Archiving and Managing Web Content

I’m still looking for the best way to save web content to have it:
1. easily accessible
2. easily searchable
3. available from any computer or easily synced between multiple computers and transferrable
4. in a universally accessible format (e.g. HTML)

So far I’ve come across a few solutions, none perfect, but by combining them I’ve had some success in meeting at most of my goals they are:

  • I currently use del.iciou.us to store bookmarks online. Quicksilver has a plugin that makes them easily accessible in OS X, and there are also plugins for Firefox that make using it easier to add bookmarks. Del.icio.us makes bookmarks accesible, searchable and available from any computer and is available to save locally or subscribe to as an RSS feed.
  • I recently found Furl. This web service allows you to save pages from the internet to their servers to have a permanent, searchable snapshot of the page. Furl was recently acquired by Looksmart hopefully that means that it will improve and be around for the years to come. If not, Furl allows you to export to XML or a zip file (and several other formats) copies of your entire archive.
  • Slogger is a plugin for Firefox that lets you save a local copy if every webpage you visit. I have not been able to get it to function properly in the OS X version of Firefox, but if you just need a local copy of your browsing history, this plugin seems ideal.

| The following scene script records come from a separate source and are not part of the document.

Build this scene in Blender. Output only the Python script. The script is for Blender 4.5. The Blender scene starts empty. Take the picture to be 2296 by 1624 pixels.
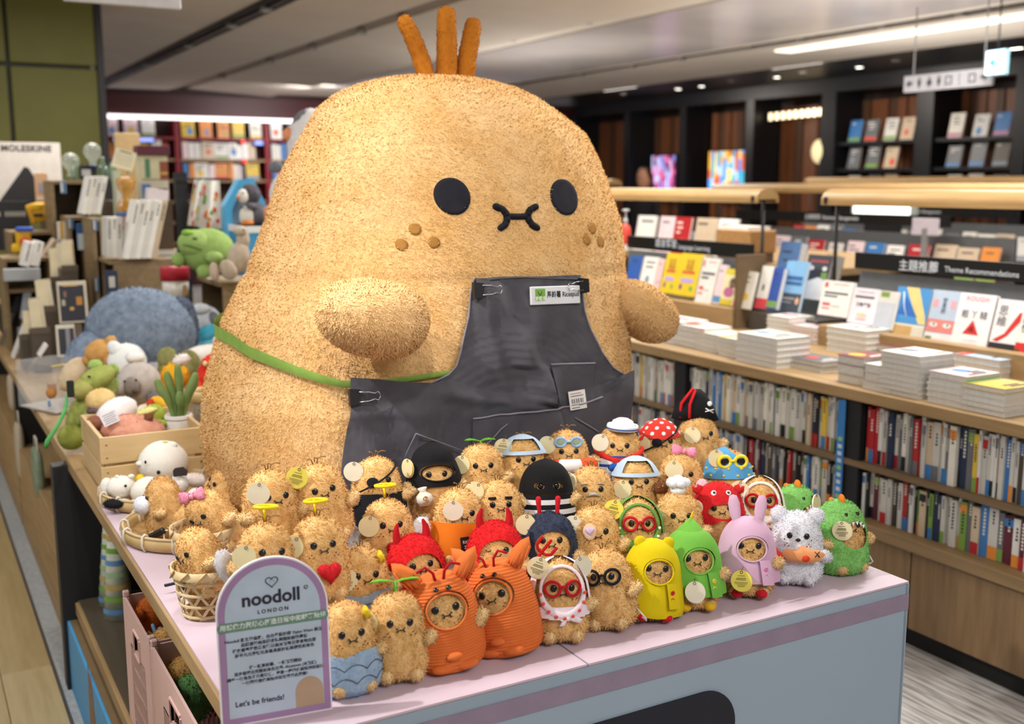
import bpy, math, random
import numpy as np
from mathutils import Vector, Matrix, Euler
sc = bpy.context.scene
COL = sc.collection
R = math.radians
rnd = random.Random(7)
NR = np.random.RandomState(5)
# ------------------------------------------------------------------ camera, exposure, lights
F_PX, CX, CY, CAM_H = 2424.0, 1148.0, 812.0, 1.55
PITCH = math.atan(400 / F_PX)
YAW = math.atan(1388 * math.cos(PITCH) / F_PX)
cam = bpy.data.objects.new('camera', bpy.data.cameras.new('camera'))
COL.objects.link(cam)
cam.location = (0, 0, CAM_H)
cam.rotation_euler = (math.pi / 2 - PITCH, 0, -YAW)
cam.data.sensor_width = 36
cam.data.lens = 36 * F_PX / 2296
cam.data.clip_start = .05
cam.data.dof.use_dof = True
cam.data.dof.focus_distance = 2.12
cam.data.dof.aperture_fstop = 3.2
sc.camera = cam
sc.view_settings.view_transform = 'Standard'
sc.view_settings.look = 'None'
sc.view_settings.gamma = 1
sc.view_settings.use_curve_mapping = False
sc.view_settings.exposure = -0.07
w = bpy.data.worlds.new('shop_ambient')
sc.world = w
w.use_nodes = True
w.node_tree.nodes['Background'].inputs[0].default_value = (1, .97, .93, 1)
w.node_tree.nodes['Background'].inputs[1].default_value = .33


def lamp(kind, loc, tgt, power, size=.2, color=(1, .965, .92), angle=60, blend=.6):
    l = bpy.data.lights.new('ceiling_' + kind.lower() + '_light', kind)
    l.energy = power
    l.color = color
    if kind == 'AREA':
        l.size = size
    else:
        l.shadow_soft_size = size
    if kind == 'SPOT':
        l.spot_size = R(angle)
        l.spot_blend = blend
    o = bpy.data.objects.new(l.name, l)
    COL.objects.link(o)
    o.location = loc
    o.rotation_euler = (Vector(tgt) - Vector(loc)).to_track_quat('-Z', 'Y').to_euler()
    return o


lamp('SPOT', (-.75, 2.15, 2.86), (1.15, 1.42, .74), 215, .03, angle=45)
lamp('SPOT', (2.5, 2.3, 2.86), (.5, 1.9, .8), 62, .035, angle=52)
lamp('SPOT', (.1, .35, 2.86), (1.25, 2.6, 1.3), 92, .06, angle=50)
lamp('SPOT', (.35, 2.0, 2.86), (.5, 3.2, .9), 80, .06, angle=80)  # spot added to brighten the pale toys at the left
lamp('SPOT', (2.3, 4.6, 2.86), (.9, 4.6, .9), 95, .08, angle=85)
lamp('AREA', (1.1, -.6, 2.85), (1.3, 1.5, .6), 74, 1.4)  # unseen fill lamp, added to lighten the table front and toy faces
lamp('AREA', (3.2, 2.6, 2.85), (3.3, 2.7, 0), 60, .9, (1, .97, .93))
lamp('AREA', (3.4, 5.2, 2.85), (3.5, 5.3, 0), 70, .9, (1, .97, .93))
lamp('AREA', (6.2, 4.5, 2.85), (6.2, 4.5, 0), 85, 1.0, (1, .97, .93))
lamp('AREA', (6.4, 9, 2.85), (6.4, 9, 0), 85, 1.0, (1, .97, .93))
lamp('AREA', (-.9, 2.4, 2.85), (.2, 2.5, .2), 42, .8)  # unseen fill lamp, added for the left floor and crates
lamp('AREA', (-.9, 5.6, 2.85), (.2, 5.7, .2), 36, .8)
lamp('AREA', (5.2, 14.6, 2.84), (5.4, 16.5, .6), 110, .8, (1, .95, .93))  # added lamp that brightens the red bookcase
lamp('AREA', (9.0, 9.5, 2.8), (10.6, 9.5, .9), 55, .8, (1, .9, .8))  # this lamp and the next are added to lift the brown right wall
lamp('AREA', (9.0, 13.0, 2.8), (10.6, 13.0, .9), 55, .8, (1, .9, .8))
lamp('AREA', (1.2, 6.8, 2.85), (1.2, 6.8, 0), 75, 1.0, (1, .95, .9))

# pixel of the photograph -> point on a known plane of the room
_f = np.array([math.sin(YAW) * math.cos(PITCH), math.cos(YAW) * math.cos(PITCH), -math.sin(PITCH)])
_r = np.array([math.cos(YAW), -math.sin(YAW), 0.0])
_u = np.cross(_r, _f)
_c = np.array([0, 0, CAM_H])


def ray(u, v):
    return _f * F_PX + _r * (u - CX) - _u * (v - CY)


def at_z(u, v, z):
    d = ray(u, v)
    return _c + d * ((z - CAM_H) / d[2])


def at_x(u, v, x):
    d = ray(u, v)
    return _c + d * (x / d[0])


def at_y(u, v, y):
    d = ray(u, v)
    return _c + d * (y / d[1])


def mpp(p):
    """metres that one photograph pixel covers at p"""
    return float((np.array(p) - _c) @ _f) / F_PX


# ------------------------------------------------------------------ materials
def lin(c):
    if isinstance(c, str):
        c = [int(c[i:i + 2], 16) / 255 for i in (0, 2, 4)]
    return tuple(((x / 12.92) if x <= .04045 else ((x + .055) / 1.055) ** 2.4) for x in c)


_mc = {}


def mat(c, rough=.6, metal=0, kind='plain', c2=None, scale=20, spec=.4, name=None, emit=0, alpha=0):
    key = (c, rough, metal, kind, c2, scale, spec, emit, alpha)
    if key in _mc:
        return _mc[key]
    m = bpy.data.materials.new(name or (kind + '_' + (c if isinstance(c, str) else 'tone')))
    m.use_nodes = True
    nt = m.node_tree
    b = nt.nodes['Principled BSDF']
    A = lin(c)
    B = lin(c2) if c2 else tuple(x * .88 for x in A)
    b.inputs['Roughness'].default_value = rough
    b.inputs['Metallic'].default_value = metal
    b.inputs['Specular IOR Level'].default_value = spec
    tc = nt.nodes.new('ShaderNodeTexCoord')
    mp = nt.nodes.new('ShaderNodeMapping')
    nt.links.new(tc.outputs['Object'], mp.inputs[0])
    nz = nt.nodes.new('ShaderNodeTexNoise')
    nz.inputs['Scale'].default_value = scale
    nz.inputs['Detail'].default_value = 3
    nt.links.new(mp.outputs[0], nz.inputs['Vector'])
    if kind == 'wood':
        mp.inputs['Scale'].default_value = (9, .8, 9)
        nz.inputs['Scale'].default_value = 5
        nz.inputs['Detail'].default_value = 5
    if kind == 'woodx':
        mp.inputs['Scale'].default_value = (.8, 9, 9)
        nz.inputs['Scale'].default_value = 5
    if kind == 'woodz':
        mp.inputs['Scale'].default_value = (9, 9, .8)
        nz.inputs['Scale'].default_value = 5
    mx = nt.nodes.new('ShaderNodeValToRGB')
    mx.color_ramp.elements[0].position = .3
    mx.color_ramp.elements[1].position = .7
    mx.color_ramp.elements[0].color = (*A, 1)
    mx.color_ramp.elements[1].color = (*B, 1)
    nt.links.new(nz.outputs[0], mx.inputs[0])
    nt.links.new(mx.outputs[0], b.inputs['Base Color'])
    if kind in ('fur', 'cloth'):
        b.inputs['Sheen Weight'].default_value = .25 if kind == 'fur' else .1
        b.inputs['Sheen Roughness'].default_value = .33
        b.inputs['Sheen Tint'].default_value = (*[min(1, x * 1.3 + .1) for x in A], 1)
        n2 = nt.nodes.new('ShaderNodeTexNoise')
        n2.inputs['Scale'].default_value = 400 if kind == 'fur' else 900
        nt.links.new(tc.outputs['Object'], n2.inputs['Vector'])
        bp = nt.nodes.new('ShaderNodeBump')
        bp.inputs['Strength'].default_value = .35 if kind == 'fur' else .25
        bp.inputs['Distance'].default_value = .002
        nt.links.new(n2.outputs[0], bp.inputs['Height'])
        nt.links.new(bp.outputs[0], b.inputs['Normal'])
    if kind == 'glass':
        b.inputs['Transmission Weight'].default_value = 1
        b.inputs['IOR'].default_value = 1.45
        b.inputs['Base Color'].default_value = (*A, 1)
        for l in list(b.inputs['Base Color'].links):
            nt.links.remove(l)
    if alpha:
        b.inputs['Alpha'].default_value = alpha
    if emit:
        nt.links.new(mx.outputs[0], b.inputs['Emission Color'])
        b.inputs['Emission Strength'].default_value = emit
    _mc[key] = m
    return m


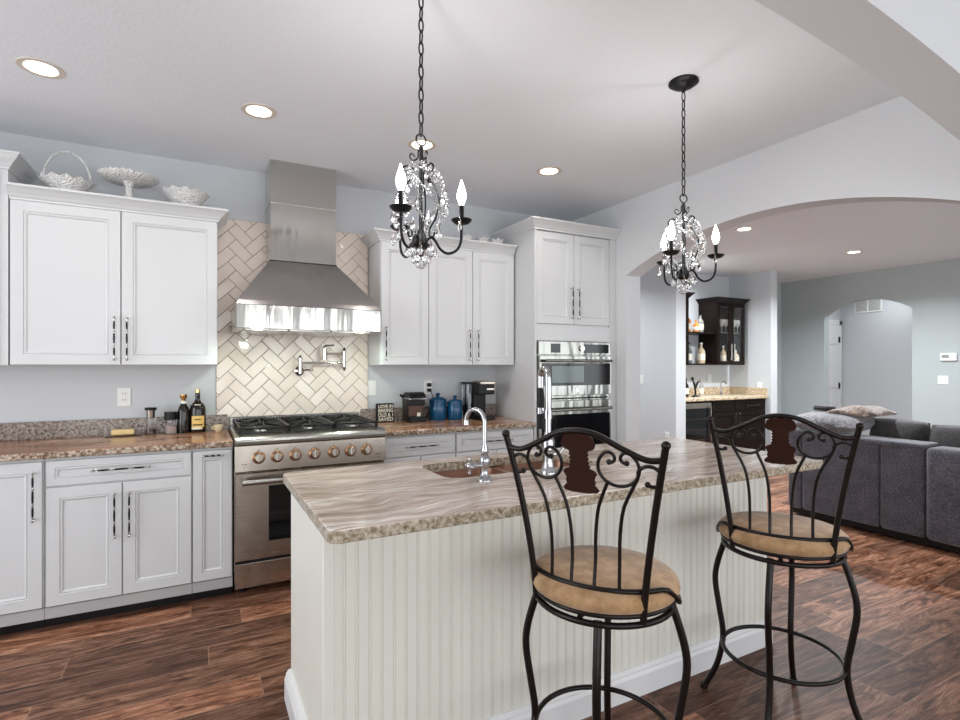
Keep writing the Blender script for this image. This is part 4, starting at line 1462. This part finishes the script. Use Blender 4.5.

Other Interesting things I’ve found are:

  • Bookmarks Sync – uploads your bookmarks to your website when you quit Firefox and downloads them when you start.
  • nutr.itio.us is an enhancement to del.iciou.us.
  • Dowser clusters results from major search engines, associates words that appear in previous searches, and keeps a local cache of all the results you click on in a searchable database.”
  • A9 the fairly new search engine from Amazon keeps track of things you’ve searched for as well as the links you followed.
  • The Wayback Machine on archive.org is nothing new, but sometimes works to get content that is no longer online if everything else fails.

2 replies on “Archiving and Managing Web Content”

I use One Note to archive interesting web pages for future referral. There is a free Power Toy for One Note that adds a button to IE. See a web page you like just hit the button and the entire page is captured with all graphics, all links, and a link to the original page. It’s super!